Some such documents are more sophisticated tripartite agreements (employer/contractor/subcontractor), and also contain a procedure by which an employer, faced with a contractor seeking to terminate the main contract or a subcontractor the subcontract, can 'step-in' to the shoes of the contractor and prevent termination of the subcontract and act as if it were the contractor, but in so doing also assume certain of the payment obligations to the sub-contractor.  However, these type of documents are not common in the Middle East in day-to-day contracting, and for many subcontractors would not be welcomed given the additional risk and limited benefit they bring.

Payment by the Contractor

A subcontractor in this region often finds itself in a precarious payment position especially if the subcontract governing the relationship between the contractor and the subcontractor contains a 'pay when paid5' or a 'pay if paid6' clause. 

There is authority to support the proposition that if a subcontractor has duly performed its obligations, and the clause is a 'pay when paid' clause (and not a 'pay if paid'), then ultimately the contractor must pay the subcontractor, even if the contractor has not been paid by the employer7.  The courts will likely enforce a true 'pay if paid' clause.

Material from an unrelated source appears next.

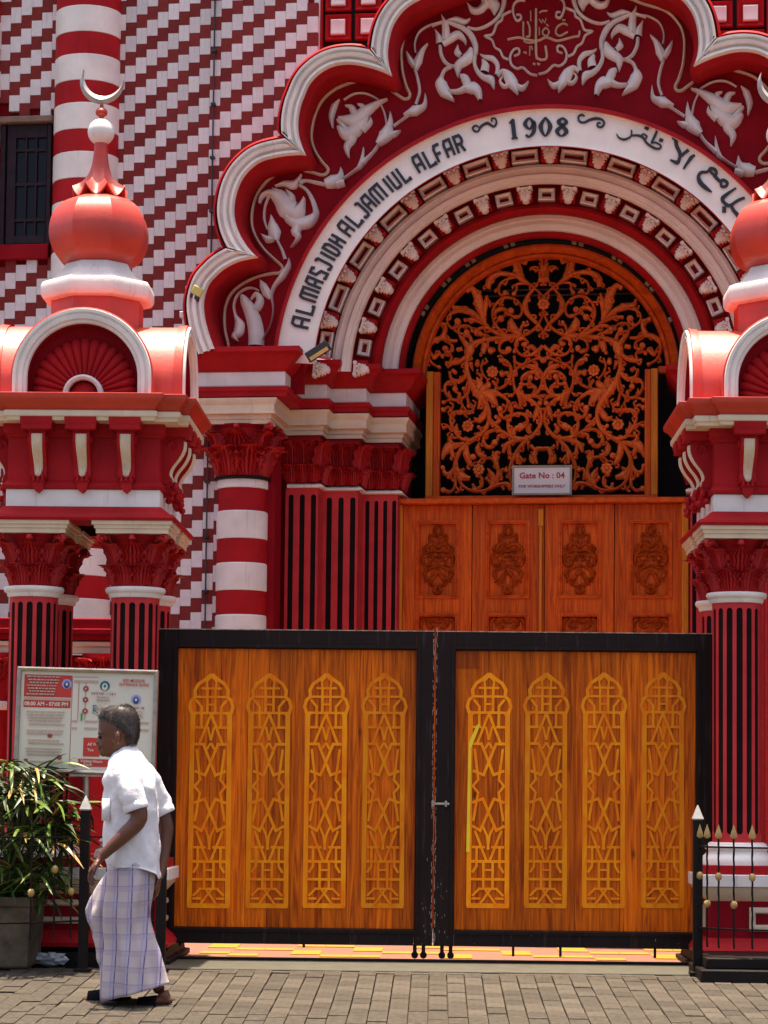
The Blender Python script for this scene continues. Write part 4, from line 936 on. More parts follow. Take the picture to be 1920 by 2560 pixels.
for i in range(4):
    ua,ub=dq(lv[i]+1,1400)[0],dq(lv[i+1]-1,1400)[0]; dl=MB(); pa,pb=dq(pn[i][0],1400)[0],dq(pn[i][1],1400)[0]
    z0,z1=.02,dq(1350,1263)[1]; A0,A1=dq(1350,1494)[1],dq(1350,1304)[1]; B1=dq(1350,1536)[1]; B0=dq(1350,1700)[1]
    vf=VDr-.035+(.006 if i%2 else 0)
    for x0,x1,y0,y1 in ((ua,pa,z0,z1),(pb,ub,z0,z1),(pa,pb,A1,z1),(pa,pb,B1,A0),(pa,pb,z0,B0)): dl.box(x0,x1,vf,VDr+.03,y0,y1)
    dr=part(dl,'door_leaf','wood')
    for zz0,zz1 in ((A0,A1),(B0,B1)):
        MB().box(pa,pb,VDr,VDr+.02,zz0,zz1).make('door_panel','wood',dr)
        t=.022; rows=[]
        for o_,v_ in ((-.008,vf),(-.008,vf-.012),(.004,vf-.014),(.012,vf-.004),(.018,vf-.006),(t,VDr)): rows.append([(pa+o_,v_,zz0+o_),(pb-o_,v_,zz0+o_),(pb-o_,v_,zz1-o_),(pa+o_,v_,zz1-o_)])
        MB().grid(rows,True).make('panel_moulding','woodarch',dr)
    cx_=(pa+pb)/2; carve(dr,cx_,dq(1350,1398)[1]); carve(dr,cx_,dq(1350,1562)[1],True)
mu=dq(1353,1400)[0]; mbx=MB().box(mu-.011,mu+.011,VDr-.075,VDr-.03,0,dq(1353,1318)[1]); mbx.box(mu-.020,mu+.020,VDr-.08,VDr-.03,dq(1353,1318)[1],dq(1353,1275)[1]); part(mbx,'meeting_bar','woodedge',bevel=.004)
# --- sign over the door ------------------------------------------------
VG=.70
sg0,sg1=FP(1282,1236,VG),FP(1428,1165,VG)
sgn=thing('door_sign','small white framed sign reading Gate No : 04 on the teak screen','sign',(0,0,0)); sgn.parent=None
base=O+UD*((sg0[0]+sg1[0])/2)+VD*VG; sgn.location=(base.x,base.y,sg0[1]); sgn.rotation_euler=(0,0,-TH)
sw,shh=(sg1[0]-sg0[0])/2,sg1[1]-sg0[1]
MB().box(-sw,sw,0,.02,0,shh).make('sign_plate','signwhite',sgn)
rows=[[( -sw-a,v,-a),(sw+a,v,-a),(sw+a,v,shh+a),(-sw-a,v,shh+a)] for a,v in ((.006,.02),(.006,-.012),(-.006,-.012),(-.010,-.001))]
MB().grid(rows,True).make('sign_frame','signframe',sgn)
for t,s_,zz,b in (('Gate No : 04',.066,.66,.0016),('FOR WORSHIPPERS ONLY',.031,.28,.0006)):
    me=textmesh(t,s_,bold=b,xs=1.02); me.materials.append(M['signred']); obj('lettering',me,sgn,(0,-.0022,shh*zz))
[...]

In either case (i.e., pay when paid or pay if paid), the contractor must show evidence that it has pursued the employer for payment.

Footnotes

1 Our first article looked at how a contract for construction work (a muqawala) is treated under UAE law: Back to Basics – The Construction & Engineering Contract.

2 Article 872 of the Civil Code provides, "A muqawala is a contract whereby one of the parties thereto undertakes to make a thing or to perform work in consideration which the other party undertakes to provide."

3 611/Judicial Year 27.

4 108/Judicial Year 22

5 Generally, this is interpreted to mean the subcontractor gets paid when the employer pays the contractor; payment to the contractor is not a condition precedent to the contractor's obligation to eventually have to pay the subcontractor.  In other words, it's a question of timing.

6 Generally, this is interpreted to mean the subcontractor only gets paid if the employer pays the contractor; in other words, payment to the contractor is a condition precedent to there arising a payment obligation on the part of the contractor to the subcontractor, and if there is no payment to the contractor then there is no obligation to pay the subcontractor.

7 Dubai Court of Cassation, Case 281/1995.  There are, however, cases supporting a contrary position, and enforcing such clauses against the subcontractor (e.g., Dubai Court of Cassation, Case 267 of 2007).

The content of this article is intended to provide a general guide to the subject matter. Specialist advice should be sought about your specific circumstances.